There’s so much scope within textile. And I think we need to kind of delve into that and communicate it to the public because the world is your oyster when you get into those kinds of materials. It’s not skin, you’re not stuck with that material finish or how it has been treated or tanned. There’s much more choice.
Leather-free Range Rover Velar interior with Kvadrat textile
Autoblog: What advice would you give to someone who might want to work in color and materials?
Hannah: I suppose for any kind of budding designers that are thinking about a career, I would say you don’t have to be an automotive or a car nut to get into color materials within the automotive industry. In fact, I think it makes us better car designers, by not being so bogged down in what other people have done or what other brands do. I think that’s a real strength for us. We approach it almost like it’s a clean white slate for us.
You’ll need an eye for color; a good taste level is really all you need. Everything else I think can be learned if you’ve got the taste level.

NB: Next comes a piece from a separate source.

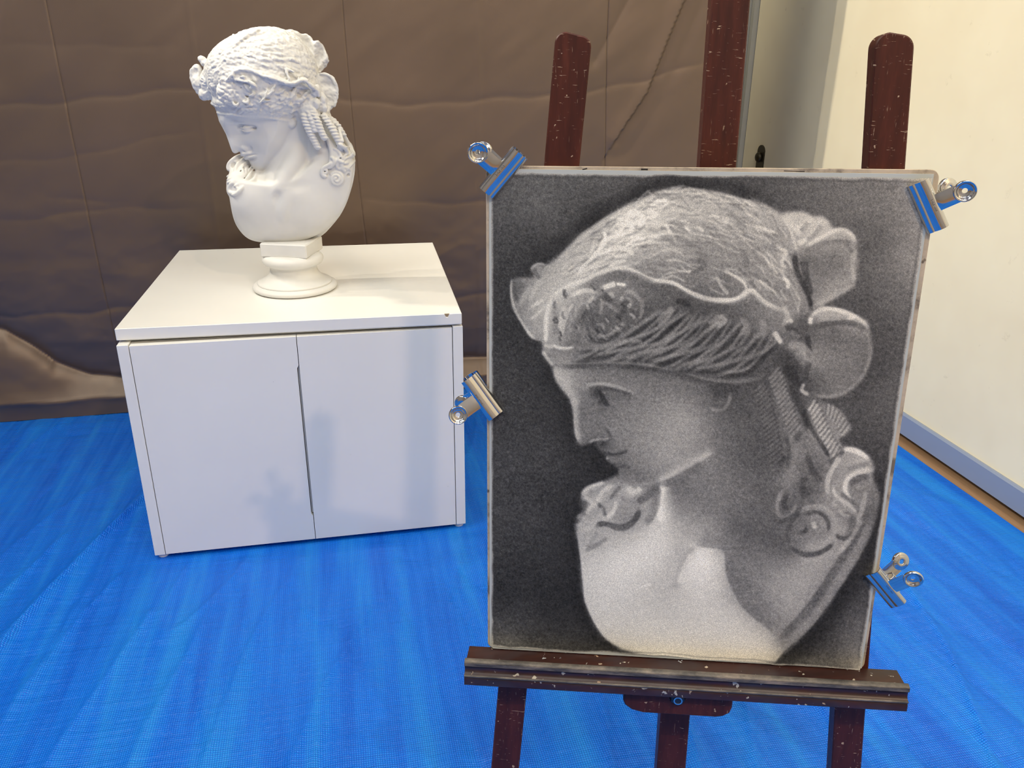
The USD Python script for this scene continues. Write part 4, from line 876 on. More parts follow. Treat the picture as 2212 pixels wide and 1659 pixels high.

And the other thing I would say is don’t be afraid to give it a go. You know, take a product, and if you’re not a color materials designer, it doesn’t matter. Do 10 color iterations on a product. That’s what everyone else is doing. Even at my previous company very early on in my career, a backpack would have, you know, 10 or 15 color ways. You could also do a material exercise. How can you bring sustainable materials into your product? How can you make your product look different with color proportion? I think it’s just give it a go and see what happens and that can enrich the design process even for designers who don’t want to be specifically color materials or automotive.